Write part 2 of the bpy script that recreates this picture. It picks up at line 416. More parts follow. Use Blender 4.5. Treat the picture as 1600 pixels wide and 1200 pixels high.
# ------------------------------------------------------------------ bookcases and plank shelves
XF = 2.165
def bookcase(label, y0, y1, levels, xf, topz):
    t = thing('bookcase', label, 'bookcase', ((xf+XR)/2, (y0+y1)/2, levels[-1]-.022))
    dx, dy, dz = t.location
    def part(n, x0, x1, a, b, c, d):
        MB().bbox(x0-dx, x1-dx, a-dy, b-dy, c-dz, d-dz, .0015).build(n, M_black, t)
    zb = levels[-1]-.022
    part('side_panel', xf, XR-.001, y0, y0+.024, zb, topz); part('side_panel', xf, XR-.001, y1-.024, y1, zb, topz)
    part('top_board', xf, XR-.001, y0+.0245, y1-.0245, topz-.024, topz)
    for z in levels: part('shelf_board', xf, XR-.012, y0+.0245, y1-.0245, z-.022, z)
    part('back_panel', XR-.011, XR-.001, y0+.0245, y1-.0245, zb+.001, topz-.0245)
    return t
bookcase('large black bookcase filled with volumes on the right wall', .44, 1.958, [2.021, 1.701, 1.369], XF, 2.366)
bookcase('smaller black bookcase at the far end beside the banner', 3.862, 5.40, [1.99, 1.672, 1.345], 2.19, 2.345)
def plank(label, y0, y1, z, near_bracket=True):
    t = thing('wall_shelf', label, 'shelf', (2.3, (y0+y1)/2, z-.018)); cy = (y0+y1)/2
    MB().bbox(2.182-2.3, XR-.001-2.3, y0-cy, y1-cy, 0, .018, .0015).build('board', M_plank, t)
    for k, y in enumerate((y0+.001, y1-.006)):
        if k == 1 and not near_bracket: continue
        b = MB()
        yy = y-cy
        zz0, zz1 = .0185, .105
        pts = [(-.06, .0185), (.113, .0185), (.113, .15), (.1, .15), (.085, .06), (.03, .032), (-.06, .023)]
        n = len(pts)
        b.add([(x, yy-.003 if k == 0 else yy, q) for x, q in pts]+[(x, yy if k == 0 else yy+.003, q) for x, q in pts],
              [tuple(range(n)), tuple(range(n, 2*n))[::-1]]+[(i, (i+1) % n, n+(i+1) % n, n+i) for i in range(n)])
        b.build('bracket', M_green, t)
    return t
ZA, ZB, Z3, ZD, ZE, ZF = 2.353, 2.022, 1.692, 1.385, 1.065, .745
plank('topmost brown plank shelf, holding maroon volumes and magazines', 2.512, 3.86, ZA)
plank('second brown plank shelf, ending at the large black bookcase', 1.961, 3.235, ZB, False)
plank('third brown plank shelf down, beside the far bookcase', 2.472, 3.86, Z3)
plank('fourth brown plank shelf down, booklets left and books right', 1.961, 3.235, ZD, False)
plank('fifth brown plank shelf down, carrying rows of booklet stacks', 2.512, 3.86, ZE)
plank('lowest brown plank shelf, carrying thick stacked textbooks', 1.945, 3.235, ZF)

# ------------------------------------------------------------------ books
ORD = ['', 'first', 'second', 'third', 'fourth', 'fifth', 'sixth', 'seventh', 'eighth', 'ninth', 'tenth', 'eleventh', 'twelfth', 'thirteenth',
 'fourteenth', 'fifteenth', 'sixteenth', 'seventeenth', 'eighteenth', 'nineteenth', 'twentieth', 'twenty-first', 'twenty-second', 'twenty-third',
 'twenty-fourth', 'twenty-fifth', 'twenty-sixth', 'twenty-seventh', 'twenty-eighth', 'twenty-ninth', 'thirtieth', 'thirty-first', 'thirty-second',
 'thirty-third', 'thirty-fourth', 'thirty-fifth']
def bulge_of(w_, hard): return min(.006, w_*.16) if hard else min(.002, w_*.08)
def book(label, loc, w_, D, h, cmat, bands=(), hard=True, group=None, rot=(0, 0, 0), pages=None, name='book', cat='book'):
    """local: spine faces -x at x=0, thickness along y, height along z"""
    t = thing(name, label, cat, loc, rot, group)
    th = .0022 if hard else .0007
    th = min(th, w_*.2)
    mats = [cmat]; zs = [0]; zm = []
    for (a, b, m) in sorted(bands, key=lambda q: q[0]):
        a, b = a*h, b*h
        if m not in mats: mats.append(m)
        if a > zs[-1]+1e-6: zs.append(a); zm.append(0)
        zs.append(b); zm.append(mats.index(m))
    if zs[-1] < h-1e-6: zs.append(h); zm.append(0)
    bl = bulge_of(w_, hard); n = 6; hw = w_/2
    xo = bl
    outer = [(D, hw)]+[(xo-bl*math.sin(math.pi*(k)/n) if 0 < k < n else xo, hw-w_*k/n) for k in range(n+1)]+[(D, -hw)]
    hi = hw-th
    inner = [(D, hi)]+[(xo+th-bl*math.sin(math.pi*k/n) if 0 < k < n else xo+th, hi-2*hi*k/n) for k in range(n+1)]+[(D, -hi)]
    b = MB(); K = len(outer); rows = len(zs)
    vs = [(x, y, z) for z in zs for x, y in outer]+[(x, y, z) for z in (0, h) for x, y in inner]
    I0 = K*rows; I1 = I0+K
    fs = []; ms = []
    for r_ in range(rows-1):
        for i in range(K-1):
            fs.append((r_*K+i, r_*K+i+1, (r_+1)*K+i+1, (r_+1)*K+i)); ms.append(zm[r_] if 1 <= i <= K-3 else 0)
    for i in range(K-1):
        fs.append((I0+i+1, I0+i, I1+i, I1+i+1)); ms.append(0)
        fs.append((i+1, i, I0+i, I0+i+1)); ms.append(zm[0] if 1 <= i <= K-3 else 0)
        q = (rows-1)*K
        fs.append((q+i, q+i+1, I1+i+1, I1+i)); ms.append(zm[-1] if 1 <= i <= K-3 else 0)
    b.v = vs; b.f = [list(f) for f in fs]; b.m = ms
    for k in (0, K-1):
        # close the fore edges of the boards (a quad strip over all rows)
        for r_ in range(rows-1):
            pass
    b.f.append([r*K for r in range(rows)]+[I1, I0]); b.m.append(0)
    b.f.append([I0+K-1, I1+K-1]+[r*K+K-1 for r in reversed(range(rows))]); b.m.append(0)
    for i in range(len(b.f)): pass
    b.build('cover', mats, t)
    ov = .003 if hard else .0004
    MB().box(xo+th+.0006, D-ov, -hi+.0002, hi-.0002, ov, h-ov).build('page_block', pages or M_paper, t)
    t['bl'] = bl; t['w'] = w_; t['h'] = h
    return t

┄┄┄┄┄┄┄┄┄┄

Please reproduce the entire listing, exactly as shown.

Write part 2 of the bpy script that recreates this picture. It picks up at line 416. More parts follow. Use Blender 4.5. Treat the picture as 1600 pixels wide and 1200 pixels high.
# ------------------------------------------------------------------ bookcases and plank shelves
XF = 2.165
def bookcase(label, y0, y1, levels, xf, topz):
    t = thing('bookcase', label, 'bookcase', ((xf+XR)/2, (y0+y1)/2, levels[-1]-.022))
    dx, dy, dz = t.location
    def part(n, x0, x1, a, b, c, d):
        MB().bbox(x0-dx, x1-dx, a-dy, b-dy, c-dz, d-dz, .0015).build(n, M_black, t)
    zb = levels[-1]-.022
    part('side_panel', xf, XR-.001, y0, y0+.024, zb, topz); part('side_panel', xf, XR-.001, y1-.024, y1, zb, topz)
    part('top_board', xf, XR-.001, y0+.0245, y1-.0245, topz-.024, topz)
    for z in levels: part('shelf_board', xf, XR-.012, y0+.0245, y1-.0245, z-.022, z)
    part('back_panel', XR-.011, XR-.001, y0+.0245, y1-.0245, zb+.001, topz-.0245)
    return t
bookcase('large black bookcase filled with volumes on the right wall', .44, 1.958, [2.021, 1.701, 1.369], XF, 2.366)
bookcase('smaller black bookcase at the far end beside the banner', 3.862, 5.40, [1.99, 1.672, 1.345], 2.19, 2.345)
def plank(label, y0, y1, z, near_bracket=True):
    t = thing('wall_shelf', label, 'shelf', (2.3, (y0+y1)/2, z-.018)); cy = (y0+y1)/2
    MB().bbox(2.182-2.3, XR-.001-2.3, y0-cy, y1-cy, 0, .018, .0015).build('board', M_plank, t)
    for k, y in enumerate((y0+.001, y1-.006)):
        if k == 1 and not near_bracket: continue
        b = MB()
        yy = y-cy
        zz0, zz1 = .0185, .105
        pts = [(-.06, .0185), (.113, .0185), (.113, .15), (.1, .15), (.085, .06), (.03, .032), (-.06, .023)]
        n = len(pts)
        b.add([(x, yy-.003 if k == 0 else yy, q) for x, q in pts]+[(x, yy if k == 0 else yy+.003, q) for x, q in pts],
              [tuple(range(n)), tuple(range(n, 2*n))[::-1]]+[(i, (i+1) % n, n+(i+1) % n, n+i) for i in range(n)])
        b.build('bracket', M_green, t)
    return t
ZA, ZB, Z3, ZD, ZE, ZF = 2.353, 2.022, 1.692, 1.385, 1.065, .745
plank('topmost brown plank shelf, holding maroon volumes and magazines', 2.512, 3.86, ZA)
plank('second brown plank shelf, ending at the large black bookcase', 1.961, 3.235, ZB, False)
plank('third brown plank shelf down, beside the far bookcase', 2.472, 3.86, Z3)
plank('fourth brown plank shelf down, booklets left and books right', 1.961, 3.235, ZD, False)
plank('fifth brown plank shelf down, carrying rows of booklet stacks', 2.512, 3.86, ZE)
plank('lowest brown plank shelf, carrying thick stacked textbooks', 1.945, 3.235, ZF)

# ------------------------------------------------------------------ books
ORD = ['', 'first', 'second', 'third', 'fourth', 'fifth', 'sixth', 'seventh', 'eighth', 'ninth', 'tenth', 'eleventh', 'twelfth', 'thirteenth',
 'fourteenth', 'fifteenth', 'sixteenth', 'seventeenth', 'eighteenth', 'nineteenth', 'twentieth', 'twenty-first', 'twenty-second', 'twenty-third',
 'twenty-fourth', 'twenty-fifth', 'twenty-sixth', 'twenty-seventh', 'twenty-eighth', 'twenty-ninth', 'thirtieth', 'thirty-first', 'thirty-second',
 'thirty-third', 'thirty-fourth', 'thirty-fifth']
def bulge_of(w_, hard): return min(.006, w_*.16) if hard else min(.002, w_*.08)
def book(label, loc, w_, D, h, cmat, bands=(), hard=True, group=None, rot=(0, 0, 0), pages=None, name='book', cat='book'):
    """local: spine faces -x at x=0, thickness along y, height along z"""
    t = thing(name, label, cat, loc, rot, group)
    th = .0022 if hard else .0007
    th = min(th, w_*.2)
    mats = [cmat]; zs = [0]; zm = []
    for (a, b, m) in sorted(bands, key=lambda q: q[0]):
        a, b = a*h, b*h
        if m not in mats: mats.append(m)
        if a > zs[-1]+1e-6: zs.append(a); zm.append(0)
        zs.append(b); zm.append(mats.index(m))
    if zs[-1] < h-1e-6: zs.append(h); zm.append(0)
    bl = bulge_of(w_, hard); n = 6; hw = w_/2
    xo = bl
    outer = [(D, hw)]+[(xo-bl*math.sin(math.pi*(k)/n) if 0 < k < n else xo, hw-w_*k/n) for k in range(n+1)]+[(D, -hw)]
    hi = hw-th
    inner = [(D, hi)]+[(xo+th-bl*math.sin(math.pi*k/n) if 0 < k < n else xo+th, hi-2*hi*k/n) for k in range(n+1)]+[(D, -hi)]
    b = MB(); K = len(outer); rows = len(zs)
    vs = [(x, y, z) for z in zs for x, y in outer]+[(x, y, z) for z in (0, h) for x, y in inner]
    I0 = K*rows; I1 = I0+K
    fs = []; ms = []
    for r_ in range(rows-1):
        for i in range(K-1):
            fs.append((r_*K+i, r_*K+i+1, (r_+1)*K+i+1, (r_+1)*K+i)); ms.append(zm[r_] if 1 <= i <= K-3 else 0)
    for i in range(K-1):
        fs.append((I0+i+1, I0+i, I1+i, I1+i+1)); ms.append(0)
        fs.append((i+1, i, I0+i, I0+i+1)); ms.append(zm[0] if 1 <= i <= K-3 else 0)
        q = (rows-1)*K
        fs.append((q+i, q+i+1, I1+i+1, I1+i)); ms.append(zm[-1] if 1 <= i <= K-3 else 0)
    b.v = vs; b.f = [list(f) for f in fs]; b.m = ms
    for k in (0, K-1):
        # close the fore edges of the boards (a quad strip over all rows)
        for r_ in range(rows-1):
            pass
    b.f.append([r*K for r in range(rows)]+[I1, I0]); b.m.append(0)
    b.f.append([I0+K-1, I1+K-1]+[r*K+K-1 for r in reversed(range(rows))]); b.m.append(0)
    for i in range(len(b.f)): pass
    b.build('cover', mats, t)
    ov = .003 if hard else .0004
    MB().box(xo+th+.0006, D-ov, -hi+.0002, hi-.0002, ov, h-ov).build('page_block', pages or M_paper, t)
    t['bl'] = bl; t['w'] = w_; t['h'] = h
    return t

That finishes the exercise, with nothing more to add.